## What you have to do:
Reproduce, character for character, the lines below from the first through the one with "sc.camera = camo". Leave pictures out.

## Data segment:
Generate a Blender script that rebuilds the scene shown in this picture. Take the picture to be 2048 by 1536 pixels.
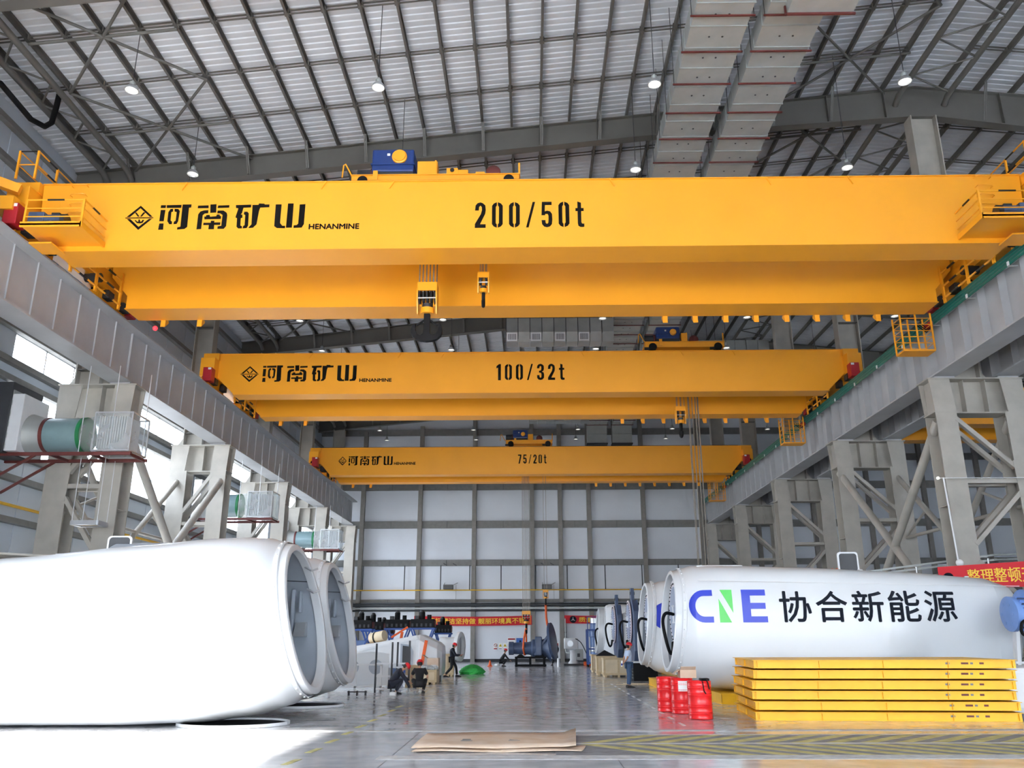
import bpy, bmesh, math, random
from mathutils import Vector, Matrix
random.seed(7)
sc = bpy.context.scene
col = sc.collection
for o in list(bpy.data.objects):
    bpy.data.objects.remove(o)

# ------------------------------------------------------------------ camera
CAM_H = 1.90
yaw, pitch, roll = math.radians(.728), math.radians(16.956), math.radians(-.194)
fw = Vector((-math.sin(yaw) * math.cos(pitch), math.cos(yaw) * math.cos(pitch), math.sin(pitch)))
rt = Vector((math.cos(yaw), math.sin(yaw), 0))
up = rt.cross(fw)
r2 = math.cos(roll) * rt + math.sin(roll) * up
u2 = -math.sin(roll) * rt + math.cos(roll) * up
cam = bpy.data.cameras.new('camera')
cam.lens = 1672 * 36 / 2048
cam.sensor_width = 36
cam.shift_x = -15.1 / 2048
cam.clip_end = 500
camo = bpy.data.objects.new('camera', cam)
camo.matrix_world = Matrix(((r2.x, u2.x, -fw.x, 0), (r2.y, u2.y, -fw.y, 0), (r2.z, u2.z, -fw.z, CAM_H), (0, 0, 0, 1)))
col.objects.link(camo)
sc.camera = camo

# ------------------------------------------------------------------ sky, sun, exposure
SKY = 12.0
SUN = 44.0
w = bpy.data.worlds.new('sky')
sc.world = w
w.use_nodes = True
bg = w.node_tree.nodes['Background']
bg.inputs[0].default_value = (.80, .89, 1, 1)
bg.inputs[1].default_value = SKY
sun = bpy.data.lights.new('sun', 'SUN')
sun.energy = SUN
sun.angle = math.radians(1.0)
sun.color = (1, .96, .9)
suno = bpy.data.objects.new('sun', sun)
sd = Vector((.02, .945, -.34)).normalized()          # travel direction: low behind the open gate
suno.rotation_euler = sd.to_track_quat('-Z', 'Y').to_euler()
suno.location = (0, -60, 60)
col.objects.link(suno)
vs = sc.view_settings
vs.view_transform = 'Standard'
vs.look = 'None'
vs.gamma = 1
vs.use_curve_mapping = False
vs.exposure = 0.42
sc.cycles.max_bounces = 7
sc.cycles.glossy_bounces = 3
sc.cycles.transmission_bounces = 4
sc.cycles.transparent_max_bounces = 8
sc.cycles.sample_clamp_indirect = 6


def portal(name, loc, sx, sy, direction):
    l = bpy.data.lights.new(name, 'AREA')
    l.shape = 'RECTANGLE'
    l.size, l.size_y = sx, sy
    l.cycles.is_portal = True
    o = bpy.data.objects.new(name, l)
    o.location = loc
    o.rotation_euler = Vector(direction).to_track_quat('-Z', 'Y').to_euler()
    col.objects.link(o)


# ------------------------------------------------------------------ materials
MATS = {}


def mat(name, c, rough=.5, metal=0, var=.06, scale=3.0, bump=0, emit=0, spec=.5, coat=0, c2=None, streak=None):
    """procedural paint / metal / fabric: base colour broken up by noise, optional second colour and bump"""
    m = bpy.data.materials.new(name)
    m.use_nodes = True
    nt = m.node_tree
    b = nt.nodes['Principled BSDF']
    b.inputs['Roughness'].default_value = rough
    b.inputs['Metallic'].default_value = metal
    b.inputs['Specular IOR Level'].default_value = spec
    b.inputs['Coat Weight'].default_value = coat
    tc = nt.nodes.new('ShaderNodeTexCoord')
    vec = tc.outputs['Object']
    if streak:
        mp = nt.nodes.new('ShaderNodeMapping')
        mp.inputs['Scale'].default_value = streak
        nt.links.new(vec, mp.inputs['Vector'])
        vec = mp.outputs['Vector']
    n = nt.nodes.new('ShaderNodeTexNoise')
    n.inputs['Scale'].default_value = scale
    n.inputs['Detail'].default_value = 4
    nt.links.new(vec, n.inputs['Vector'])
    mx = nt.nodes.new('ShaderNodeMix')
    mx.data_type = 'RGBA'
    c2 = c2 or tuple(max(0, x * (1 - var * 2.2)) for x in c)
    mx.inputs['A'].default_value = (*c, 1)
    mx.inputs['B'].default_value = (*c2, 1)
    ramp = nt.nodes.new('ShaderNodeMapRange')
    ramp.inputs['From Min'].default_value = .35
    ramp.inputs['From Max'].default_value = .75
    nt.links.new(n.outputs['Fac'], ramp.inputs['Value'])
    nt.links.new(ramp.outputs['Result'], mx.inputs['Factor'])
    nt.links.new(mx.outputs['Result'], b.inputs['Base Color'])
    if bump:
        bp = nt.nodes.new('ShaderNodeBump')
        bp.inputs['Strength'].default_value = bump
        bp.inputs['Distance'].default_value = .02
        nt.links.new(n.outputs['Fac'], bp.inputs['Height'])
        nt.links.new(bp.outputs['Normal'], b.inputs['Normal'])
    if emit:
        b.inputs['Emission Color'].default_value = (*c, 1)
        b.inputs['Emission Strength'].default_value = emit
    MATS[name] = m
    return m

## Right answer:
Generate a Blender script that rebuilds the scene shown in this picture. Take the picture to be 2048 by 1536 pixels.
import bpy, bmesh, math, random
from mathutils import Vector, Matrix
random.seed(7)
sc = bpy.context.scene
col = sc.collection
for o in list(bpy.data.objects):
    bpy.data.objects.remove(o)

# ------------------------------------------------------------------ camera
CAM_H = 1.90
yaw, pitch, roll = math.radians(.728), math.radians(16.956), math.radians(-.194)
fw = Vector((-math.sin(yaw) * math.cos(pitch), math.cos(yaw) * math.cos(pitch), math.sin(pitch)))
rt = Vector((math.cos(yaw), math.sin(yaw), 0))
up = rt.cross(fw)
r2 = math.cos(roll) * rt + math.sin(roll) * up
u2 = -math.sin(roll) * rt + math.cos(roll) * up
cam = bpy.data.cameras.new('camera')
cam.lens = 1672 * 36 / 2048
cam.sensor_width = 36
cam.shift_x = -15.1 / 2048
cam.clip_end = 500
camo = bpy.data.objects.new('camera', cam)
camo.matrix_world = Matrix(((r2.x, u2.x, -fw.x, 0), (r2.y, u2.y, -fw.y, 0), (r2.z, u2.z, -fw.z, CAM_H), (0, 0, 0, 1)))
col.objects.link(camo)
sc.camera = camo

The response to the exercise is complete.